Saturday, August 20, 2005

We know we belong to a land

For the second time in my life, I'm paid to watch movies. Un/Fortunately I don't even have to write about them. This week was certainly crazy, I spent 64 hours on the job. What are you going to do.

On acompletely unrelated note, recently I watched Oklahoma, which ties into the week I spent with Astaire and Rogers. This movie is great, but for all the ways it is odd and antiquated.

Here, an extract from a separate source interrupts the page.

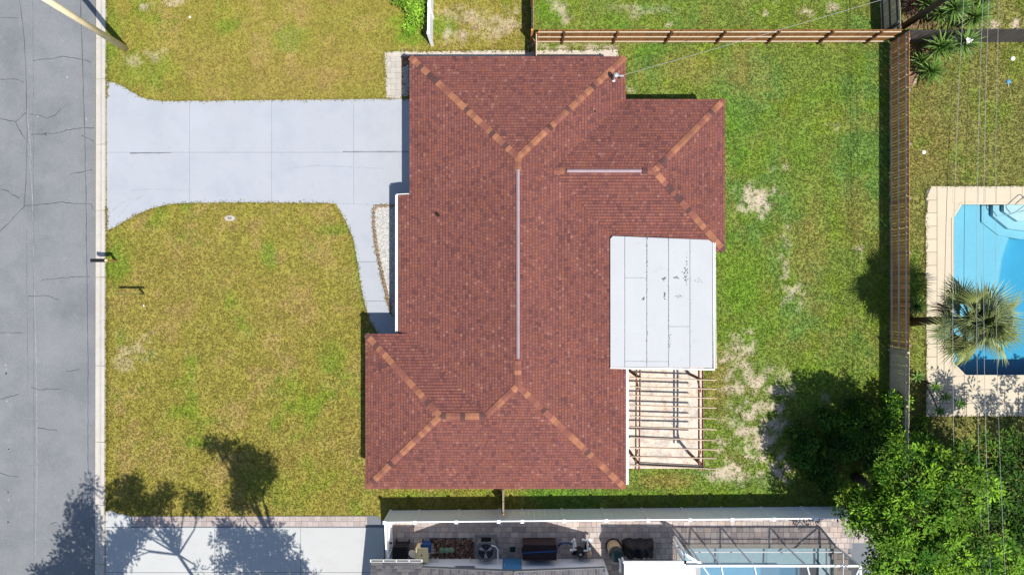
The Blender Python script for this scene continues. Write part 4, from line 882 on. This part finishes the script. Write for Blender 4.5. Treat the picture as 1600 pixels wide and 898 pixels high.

The main thing that's endearing, and it's something I think its creators are aware of, is Judd Fry. What a fascinating character. In the film, one could argue his character is stripped of some shadings because the song "Lonely Room" was not included, but even so in this version there's something about Judd that becomes evident: if written today Judd would be the hero. The hero, Curly, comes to Judd's room to sing him a song about how much better the world would be if Judd was dead. Judd simply wishes to be above his station, and be with a girl who kind of ignores him. He pines for her. The one thing against Judd is that he's a bit homicidal. Hell, that didn't hurt Barry Egan's chances. It bespeaks how our culture has changed, we can't accept shining knights as our heroes as readily, and it reflects in our cinema that few have that Camelot quality (and that's a reflection of both Arthurian legend and the Kennedy-esque swagger that permeates from someone like Captain Kirk... but more on him later). Then again Curly has his faults, and they're rather evident. There's also something to the reading that Laurey is torn between the two, as Judd represents real sex, and her first sexual awakening, while Curly is idealized to the point of abstraction. This though is an undercurrent, perhaps more implied than realized in the text.

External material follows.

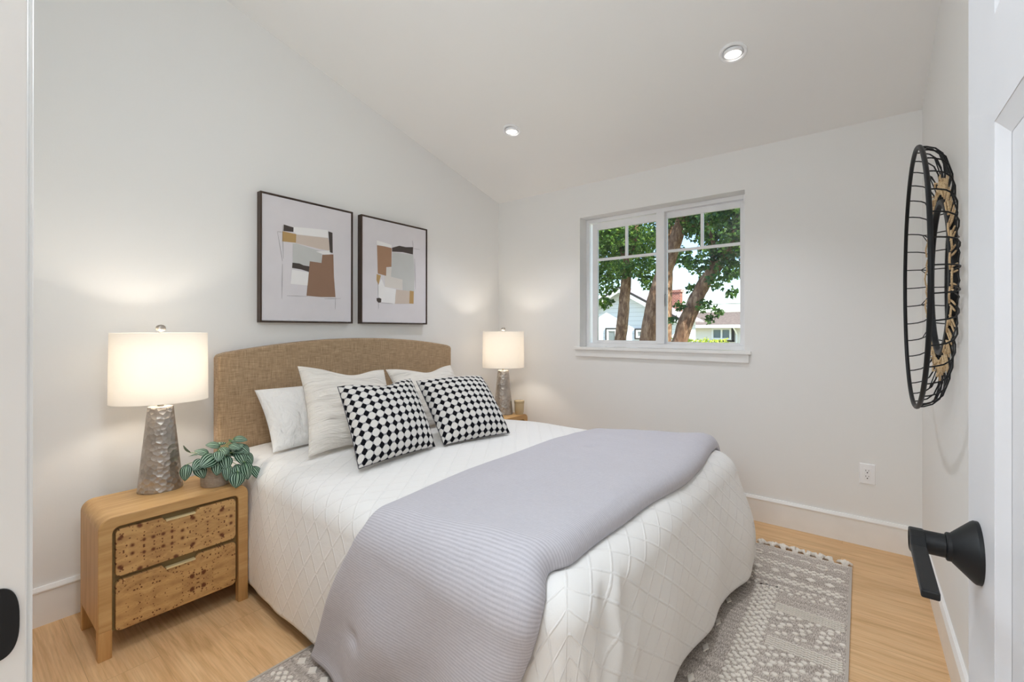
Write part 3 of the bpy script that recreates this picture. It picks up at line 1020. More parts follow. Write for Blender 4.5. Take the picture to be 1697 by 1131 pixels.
# pillows -------------------------------------------------------------------
def pillow(name, mat, bl, br, tr, tl, thick, label, cat='pillow', group=None, back=0.55, concave=0.06, chop=0.0, wr=0.006, seed=0.0, n=44, uvs=None, piping=None):
    bl, br, tr, tl = map(Vector, (bl, br, tr, tl))
    ctr = (bl + br + tr + tl) / 4
    ex = ((br - bl) + (tr - tl)) / 2; ey = ((tl - bl) + (tr - br)) / 2
    nrm = ex.cross(ey).normalized()
    if nrm.x < 0: nrm = -nrm
    wx_, hy_ = ex.length, ey.length
    mb = MB(); mb.uv = []
    def P(s, t, side):
        ca = concave * 4 * t * (1 - t); cb = concave * 4 * s * (1 - s)
        s2 = 0.5 + (s - 0.5) * (1 - ca * abs(2 * s - 1)); t2 = 0.5 + (t - 0.5) * (1 - cb * abs(2 * t - 1))
        p = (bl * (1 - s2) + br * s2) * (1 - t2) + (tl * (1 - s2) + tr * s2) * t2
        h = thick * max(0.0, (16 * s * (1 - s) * t * (1 - t))) ** 0.42
        env = min(1.0, 6 * min(s, 1 - s, t, 1 - t) + 0.15)
        w = wr * (nz(s * 3 + seed, t * 9 + seed, seed) + 0.6 * nz(s * 8 + seed, t * 16, seed + 3)) * env
        if chop: p = p - ey * (chop * math.exp(-((s - 0.52) / 0.24) ** 2) * t2 ** 3)
        hh = h * (1.0 if side > 0 else -back) + w * (1 if side > 0 else 0.3)
        if side == 0: hh = 0
        return p + nrm * hh
    ts = [0.5 - 0.5 * math.cos(PI * i / n) for i in range(n + 1)]
    V = []
    for side in (1, -1):
        for t in ts:
            for s in ts:
                edge = s in (ts[0], ts[-1]) or t in (ts[0], ts[-1])
                V.append(P(s, t, 0 if edge else side)); mb.uv.append(((s * wx_ + seed), t * hy_ + seed))
    m = n + 1
    # texture coordinates follow the length of the cloth from the middle of the pillow outwards
    mid = n // 2
    for off in (0, m * m):
        U = [[0.0] * m for _ in range(m)]; W2 = [[0.0] * m for _ in range(m)]
        for i in range(m):
            for sg in (1, -1):
                acc = 0.0; j = mid
                while 0 <= j + sg <= n:
                    acc += (Vector(V[off + i * m + j + sg]) - Vector(V[off + i * m + j])).length; j += sg
                    U[i][j] = sg * acc
        for j in range(m):
            for sg in (1, -1):
                acc = 0.0; i = mid
                while 0 <= i + sg <= n:
                    acc += (Vector(V[off + (i + sg) * m + j]) - Vector(V[off + i * m + j])).length; i += sg
                    W2[i][j] = sg * acc
        for i in range(m):
            for j in range(m):
                mb.uv[off + i * m + j] = (U[i][j] + 1.0 + seed, W2[i][j] + 1.0 + seed)
    F = []
    for k, off in enumerate((0, m * m)):
        for i in range(n):
            for j in range(n):
                a = off + i * m + j
                F.append((a, a + 1, a + m + 1, a + m) if k == 0 else (a, a + m, a + m + 1, a + 1))
    mb.add(V, F)
    me_o = mb.build(name, mat, None, smooth=True)
    bm = bmesh.new(); bm.from_mesh(me_o.data)
    bmesh.ops.remove_doubles(bm, verts=bm.verts, dist=1e-6)
    bm.to_mesh(me_o.data); bm.free()
    if piping:
        path = [P(s, 0, 0) for s in ts] + [P(1, t, 0) for t in ts[1:]] + [P(s, 1, 0) for s in reversed(ts[:-1])] + [P(0, t, 0) for t in reversed(ts[1:-1])]
        pb = MB(); pb.tube(path, 0.0024, 6, closed=True); pb.build('piping', piping, me_o, smooth=True)
    tag(me_o, label, cat, group)
    return me_o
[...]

All this ties into the ending, where "frontier justice" prevails. It's a very odd scene, and I'm wondering how much of the film is Ziinneman smugling. There's something very queasy about it all, and I wonder if it's intentional or just a fault of a narrative structure that has Judd Fry dying and the story wrapping up with a married couple driving off for their honeymoon in less than ten minutes of screen time. There is a sense that Curly is right, that the people are right for what they do, but there is a decided shade of gray to it.

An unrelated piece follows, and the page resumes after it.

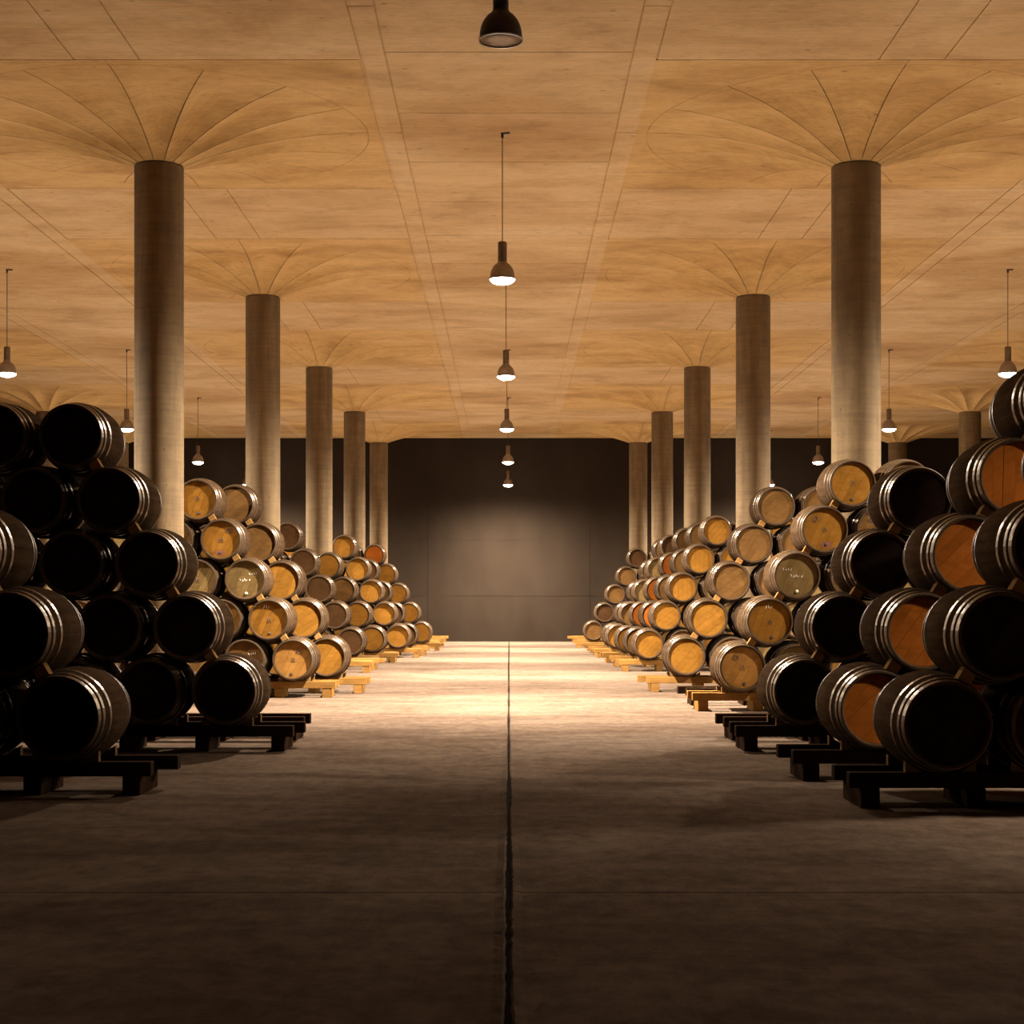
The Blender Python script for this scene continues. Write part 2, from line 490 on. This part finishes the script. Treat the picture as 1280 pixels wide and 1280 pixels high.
def lamp_light(power, size=0.26):
    k = (power, size)
    if k not in lamp_data:
        l = bpy.data.lights.new('lamp_light', 'AREA'); l.shape = 'DISK'; l.size = size
        l.energy = power; l.color = LAMP_COLOR; l.spread = math.radians(178)
        # the reflector throws most of its light straight down
        l.use_nodes = True; nt = l.node_tree; em = nt.nodes['Emission']
        ge = nt.nodes.new('ShaderNodeNewGeometry'); dp = nt.nodes.new('ShaderNodeVectorMath'); dp.operation = 'DOT_PRODUCT'
        nt.links.new(ge.outputs['Normal'], dp.inputs[0]); nt.links.new(ge.outputs['Incoming'], dp.inputs[1])
        ab = nt.nodes.new('ShaderNodeMath'); ab.operation = 'ABSOLUTE'; nt.links.new(dp.outputs['Value'], ab.inputs[0])
        pw = nt.nodes.new('ShaderNodeMath'); pw.operation = 'POWER'; pw.inputs[1].default_value = 1.15; nt.links.new(ab.outputs[0], pw.inputs[0])
        nt.links.new(pw.outputs[0], em.inputs['Strength'])
        lamp_data[k] = l
    return lamp_data[k]
def pendant(x, y, label, lit=True, power=None, group='pendant lamps', z=LAMPZ):
    t = thing('pendant_lamp', label, 'lamp', (x, y, z), (0, 0, random.uniform(-.3, .3)), group)
    sh, tu, ri, gl = LIT if lit else OFF
    obj('lamp_shade', sh, None, t); obj('gear_tube', tu, None, t); obj('rim', ri, None, t); obj('glass', gl, None, t)
    c = obj('cable', CABLE, None, t)
    if z != LAMPZ:
        k = (CEIL - z - 0.5) / (CEIL - LAMPZ - 0.5); c.scale = (1, 1, k); c.location.z = 0.5 - 0.5 * k
    hk = obj('ceiling_bracket', HOOK, None, t, (0, 0, LAMPZ - z))
    if lit:
        o = bpy.data.objects.new('lamp_light', lamp_light(power or LAMP_POWER)); C.objects.link(o)
        o.parent = t; o.location = (0, 0, -0.085)
        # the glass below the rim also glows sideways
        g = bpy.data.objects.new('glass_glow', glow_light((power or LAMP_POWER) * GLOW)); C.objects.link(g)
        g.parent = t; g.location = (0, 0, -0.16)
LX = [-0.03, 0.04, 0.04, 0.04, 0.04, 0.04]
for k in range(-1, 5):
    y = D1 + k * S
    px = {-1: 626, 0: 628, 1: 632.5, 2: 633.5, 3: 635, 4: 635}[k]
    x = (px - 636.3) / 2066 * y
    if k == -1:
        pendant(x, y, 'unlit dark pendant lamp over the aisle at the top edge of the photo', False, group='pendant lamps over the aisle')
    else:
        pendant(x, y, 'lit pendant lamp over the centre aisle, %s lit one from the camera' % ordinal(k), group='pendant lamps over the aisle')
for s_, word in ((-1, 'left'), (1, 'right')):
    for k in range(0, 5):
        pendant(s_ * S * 1.008 - 0.03, D1 + k * S + (0.0 if k != 1 else -0.4), 'lit pendant lamp in the %s side aisle, level with the %s aisle column' % (word, ordinal(k)), group='pendant lamps over the %s side aisle' % word)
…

The film, and it's always been my complaint with films like this is that as a musical it errs on the side of singing vs. dancing, and I think it's why people of my generation often have a reticence to the genre. There's really only one dance number ("Kansas City," farmer and the rancher isn't all that dancy) while the songs are beautiful, but not all that sexy. I grew to love "All or Nothing" though, especially for the passage:
Annie:Would you build me a house/All painted white/Cute and clean and purty and bright
Will:Big enough fer two but not fer three!
Annie:S'posin' that we should have a third one?
Will:He better look a lot like me!
Annie:Yer spited image!
Will:He better look a lot like me!

The other big problem with the film is that, though Gordon MacRae can belt the shit out of a tune, he's not cinematically charismatic, he's something of a blank. He doesn't emote in a particularly cinematic way, which may be why Rod Stieger steals the movie from him. Again, he, like Howard Keel, is emblematic of why the Movie musical died. The leads become pretty objects.